All Files Orphaned After Crash (10.15.4 / 2.4.2)

Hi there,

First time here. I’ve been tinkering around with a project for a while now, basically taking little snippets of dialogue and stitching them together over some music as a podcast intro. The project had about 10 of them, each quite heavily edited, but all under 15 second long.
Anyway, I adjusted the gain on one slightly and audacity froze. I force quit.

When I opened it back up, it now has the “80 orphaned files” message, and all my audio is silenced.
Have I really just lost everything?
Is there really no way to get it back?

I mean… I know this is often said, but I really didn’t do anything. I’ve got 2 TB of free space and everything else has no issues whatsoever.

My thanks in advance for any help

Yes. That is correct. :frowning:

On the bright side, a new version of audacity which addresses orphaned files and project structure is hoped for during the first quarter of 2021. :smiley:

2 TB of free space

That’s not the only place you can run into problems. Audacity does a lot of its processing, filtering, and effecting in memory with occasional kicks out to the drive here and there. Macs make it super easy to leave things running in memory rather than go to the bother and annoyance of closing and opening them up again when you need them.

That means Audacity is trying to spread out its sound work and the effects and corrections and fit it all between the nine applications you also have running in memory. I used to get one of the managers at work out of trouble regularly when his machine would start gargling spit. I’d close all his apps and make him start over. Boom! New machine.

Do you leave Zoom running in the background? Skype and Zoom, etc. are not gentle, graceful programs. If they need a service or resource, they take it. No question.

There’s a more evil version of this. I once caught a software licensing server taking up 93% of my memory. I’m correctly licensed, but apparently it just kept launching itself, and again, and again…

Desktop > Go > Utilities > Activity Monitor.

Koz

I don’t think I had anything odd going. Chrome, Word, Preview ig?

Nothing odd in the background going either, I rechecked with Activity Monitor.

I don’t think I had anything odd going.

It doesn’t have to be odd. How many markers do you have under apps in your dock—usually at the bottom of your screen. Depending on your Mac, it can be little black ticks or little lights.

If you have a browser and Audacity running at the same time, you have two apps that like to spread out and make themselves comfortable.

You might think you’re only editing tiny portions of sounds here and there and it can’t be that big. Depending on the effect and what the action is, Audacity has to save a copy of the whole show as UNDO. That means it has to keep, at minimum, two copies of the show in memory at once.

This isn’t the guaranteed cause of the problem, but it is a problem that people overlook.

There are more exotic problems as well. Audio (and video) cause user grief because they are two unique applications that can “use up” a machine—use parts of the machine most other apps don’t. Again back to memory. You can’t do live production from the drive. It might be fast enough, it might not. Shows have to run from hardware memory. Not that long ago it was possible to have little portions of memory that just fail. Only apps that use large chunks of memory would run into it and it would seem that the app or the work was defective. It would drive the producer crazy.

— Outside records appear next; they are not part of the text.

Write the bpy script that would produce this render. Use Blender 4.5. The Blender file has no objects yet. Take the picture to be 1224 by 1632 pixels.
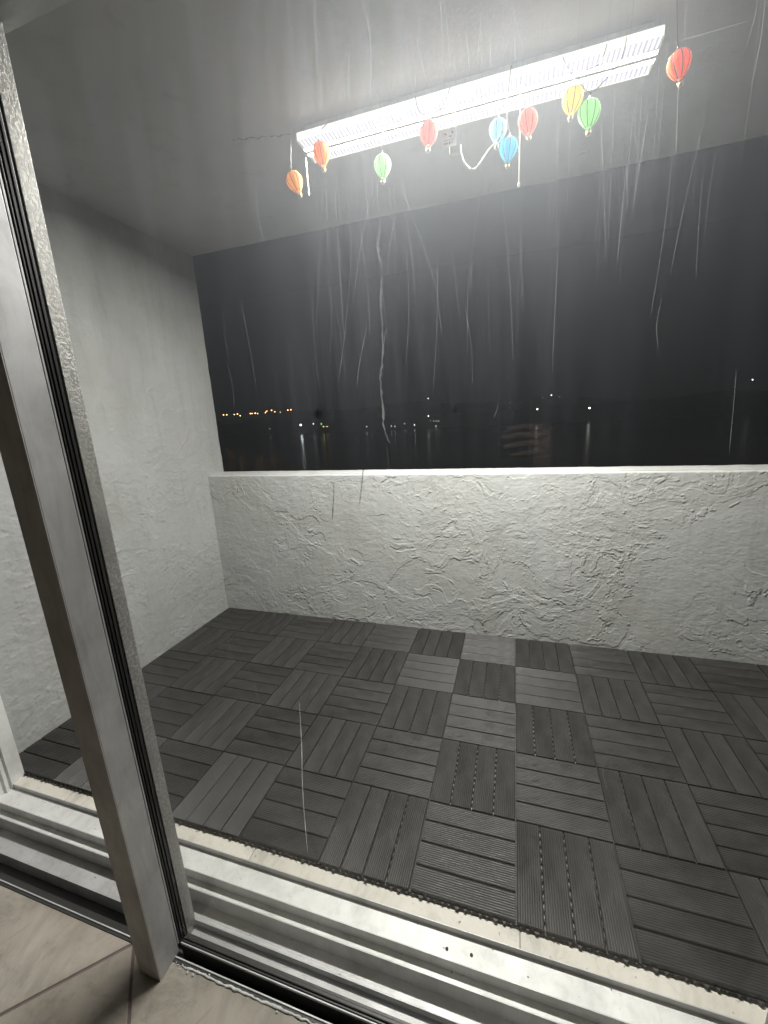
import bpy, bmesh, math, random
import numpy as np
from mathutils import Vector, Matrix

random.seed(7)
sc = bpy.context.scene
COL = sc.collection

# ------------------------------------------------------------------ camera, world, exposure
cam_d = bpy.data.cameras.new('camera')
cam = bpy.data.objects.new('camera', cam_d)
COL.objects.link(cam)
cam.location = (-0.02976, -0.87892, 1.37005)
cam.rotation_euler = (1.33857, 0.05327, 0.30266)
cam_d.sensor_fit = 'VERTICAL'
cam_d.sensor_height = 24.0
cam_d.sensor_width = 18.0
cam_d.lens = 24.0 * 648.418 / 1632.0
cam_d.clip_start = 0.01
cam_d.clip_end = 5000
sc.camera = cam

world = bpy.data.worlds.new('World')
sc.world = world
world.use_nodes = True
wn = world.node_tree.nodes
wn['Background'].inputs['Color'].default_value = (0.85, 0.90, 1.0, 1)
wn['Background'].inputs['Strength'].default_value = 0.0036

sc.view_settings.view_transform = 'Standard'
sc.view_settings.look = 'None'
sc.view_settings.exposure = 0.1
sc.view_settings.gamma = 1.0
sc.view_settings.use_curve_mapping = False
sc.render.engine = 'CYCLES'
sc.cycles.use_denoising = True
sc.cycles.max_bounces = 10
sc.cycles.diffuse_bounces = 5
sc.cycles.transparent_max_bounces = 16
sc.cycles.sample_clamp_indirect = 6.0
sc.cycles.caustics_reflective = False
sc.cycles.caustics_refractive = False

LAMP = 890.0          # radiance of the bright part of the fluorescent lenses
LAMP_COL = (1.0, 0.985, 0.945)

# ------------------------------------------------------------------ key dimensions (metres; tile pitch .3)
WX = -2.1106     # left wall face
PY = 1.4935      # parapet inner face
PO = 1.676       # parapet outer face
PH = 1.0255      # parapet height
CZ = 2.478       # ceiling
RX = 2.42        # right wall face
GY = -0.275      # glass plane
SX = -0.868      # inner side of the stile
FZ = -0.010      # indoor floor
TZ = -0.020      # balcony tile floor

# ------------------------------------------------------------------ node helpers
def new_mat(name):
    m = bpy.data.materials.new(name)
    m.use_nodes = True
    nt = m.node_tree
    for n in list(nt.nodes):
        nt.nodes.remove(n)
    out = nt.nodes.new('ShaderNodeOutputMaterial')
    return m, nt, out

def N(nt, t, **kw):
    n = nt.nodes.new(t)
    for k, v in kw.items():
        if k in ('inp',):
            for kk, vv in v.items():
                n.inputs[kk].default_value = vv
        else:
            setattr(n, k, v)
    return n

def L(nt, a, b):
    nt.links.new(a, b)

def tex(nt, scale=(1, 1, 1), coord='Object', rot=(0, 0, 0)):
    tc = N(nt, 'ShaderNodeTexCoord')
    mp = N(nt, 'ShaderNodeMapping')
    mp.inputs['Scale'].default_value = scale
    mp.inputs['Rotation'].default_value = rot
    L(nt, tc.outputs[coord], mp.inputs['Vector'])
    return mp.outputs['Vector']

def noise(nt, vec, scale, detail=4, rough=0.55, dist=0.0):
    n = N(nt, 'ShaderNodeTexNoise')
    n.inputs['Scale'].default_value = scale
    n.inputs['Detail'].default_value = detail
    n.inputs['Roughness'].default_value = rough
    n.inputs['Distortion'].default_value = dist
    L(nt, vec, n.inputs['Vector'])
    return n.outputs['Fac']

def ramp(nt, fac, stops):
    r = N(nt, 'ShaderNodeValToRGB')
    cr = r.color_ramp
    while len(cr.elements) < len(stops):
        cr.elements.new(0.5)
    for e, (p, c) in zip(cr.elements, stops):
        e.position = p
        e.color = (c, c, c, 1) if isinstance(c, (int, float)) else (c[0], c[1], c[2], 1)
    L(nt, fac, r.inputs['Fac'])
    return r.outputs['Color']

def math_n(nt, op, a, b=None, clamp=False):
    n = N(nt, 'ShaderNodeMath', operation=op)
    n.use_clamp = clamp
    for i, v in enumerate((a, b)):
        if v is None:
            continue
        if isinstance(v, (int, float)):
            n.inputs[i].default_value = v
        else:
            L(nt, v, n.inputs[i])
    return n.outputs[0]

def bump(nt, h, strength=0.3, dist=0.01, normal=None):
    b = N(nt, 'ShaderNodeBump')
    b.inputs['Strength'].default_value = strength
    b.inputs['Distance'].default_value = dist
    L(nt, h, b.inputs['Height'])
    if normal is not None:
        L(nt, normal, b.inputs['Normal'])
    return b.outputs['Normal']

def mixrgb(nt, fac, a, b, blend='MIX'):
    n = N(nt, 'ShaderNodeMix', data_type='RGBA', blend_type=blend)
    for key, v in ((0, fac), (6, a), (7, b)):
        if isinstance(v, (int, float)):
            n.inputs[key].default_value = v
        elif isinstance(v, tuple):
            n.inputs[key].default_value = (v[0], v[1], v[2], 1)
        else:
            L(nt, v, n.inputs[key])
    return n.outputs[2]

def principled(nt, out, base=None, rough=0.5, metal=0.0, spec=0.5, normal=None):
    p = N(nt, 'ShaderNodeBsdfPrincipled')
    if isinstance(base, tuple):
        p.inputs['Base Color'].default_value = (*base, 1)
    elif base is not None:
        L(nt, base, p.inputs['Base Color'])
    if isinstance(rough, (int, float)):
        p.inputs['Roughness'].default_value = rough
    else:
        L(nt, rough, p.inputs['Roughness'])
    p.inputs['Metallic'].default_value = metal
    p.inputs['Specular IOR Level'].default_value = spec
    if normal is not None:
        L(nt, normal, p.inputs['Normal'])
    L(nt, p.outputs[0], out.inputs['Surface'])
    return p

# ------------------------------------------------------------------ materials
def mat_stucco(k=1.0):
    m, nt, out = new_mat('painted_stucco')
    v = tex(nt)
    c = ramp(nt, noise(nt, v, 2.3, 5), [(0.3, (0.52, 0.53, 0.515)), (0.7, (0.61, 0.62, 0.605))])
    d = ramp(nt, noise(nt, v, 26, 6, .7), [(0.30, .84), (0.52, 1)])
    c = mixrgb(nt, 0.5, c, d, 'MULTIPLY')
    h1 = noise(nt, v, 160, 4, .6)
    h2 = noise(nt, v, 34, 5, .6)
    runs = ramp(nt, noise(nt, tex(nt, (9, 9, .8)), 3.0, 5, .65, .5), [(0.30, .80), (0.50, 1)])
    c = mixrgb(nt, 0.55, c, runs, 'MULTIPLY')
    grime = ramp(nt, noise(nt, v, 1.1, 5, .6, .8), [(0.32, (.86, .85, .80)), (0.55, (1, 1, 1))])
    c = mixrgb(nt, 0.8, c, grime, 'MULTIPLY')
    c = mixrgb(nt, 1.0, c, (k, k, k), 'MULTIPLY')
    n = bump(nt, h1, .35, .0012)
    n = bump(nt, h2, .4, .003, n)
    principled(nt, out, c, .62, normal=n, spec=.35)
    return m

def mat_ceiling():
    m, nt, out = new_mat('ceiling_paint')
    v = tex(nt)
    c = ramp(nt, noise(nt, v, 1.4, 6, .6), [(0.3, (0.40, 0.395, 0.39)), (0.7, (0.49, 0.485, 0.475))])
    s = ramp(nt, noise(nt, v, 7, 6, .7, 1.0), [(0.28, .72), (0.42, 1)])
    c = mixrgb(nt, 0.6, c, s, 'MULTIPLY')
    n = bump(nt, noise(nt, v, 90, 5, .6), .35, .002)
    principled(nt, out, c, .8, normal=n, spec=.2)
    return m

def mat_slat():
    m, nt, out = new_mat('dark_composite_slat')
    v = tex(nt, (2.5, 60, 60))
    oi = N(nt, 'ShaderNodeObjectInfo')
    c = ramp(nt, noise(nt, v, 4, 5, .6), [(0.3, (0.019, 0.0187, 0.0183)), (0.7, (0.034, 0.033, 0.0315))])
    r = ramp(nt, oi.outputs['Random'], [(0, .74), (1, 1.22)])
    c = mixrgb(nt, 1.0, c, r, 'MULTIPLY')
    v2 = tex(nt, (1, 1, 1), 'Object')
    dust = ramp(nt, noise(nt, v2, 9, 6, .7), [(0.42, 0.0), (0.8, .30)])
    c = mixrgb(nt, dust, c, (0.13, 0.125, 0.115))
    rg = ramp(nt, noise(nt, v2, 22, 4), [(0.3, .29), (0.7, .42)])
    n = bump(nt, noise(nt, v, 9, 6, .7), .55, .0011)
    principled(nt, out, c, rg, normal=n, spec=.36)
    return m

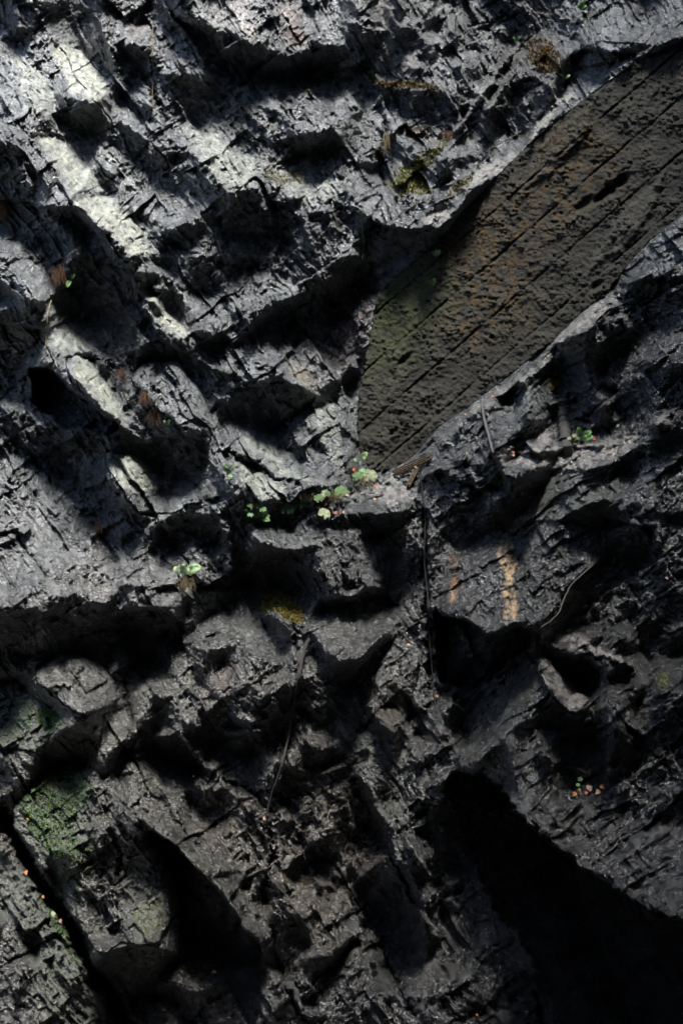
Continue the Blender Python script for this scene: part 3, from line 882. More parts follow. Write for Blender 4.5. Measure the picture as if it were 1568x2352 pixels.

Do you use cloud storage? Audacity hates that. Even if you’re not using your cloud for the show, the machine has to go out and service the drive periodically and if it does it at the wrong time, there goes your edit. This is a cousin to the reason it’s a terrible idea to rip a thumb drive out of a machine before unmounting it. It’s probably OK, but if the machine is touching a file on that drive when you do that, it can destroy the work.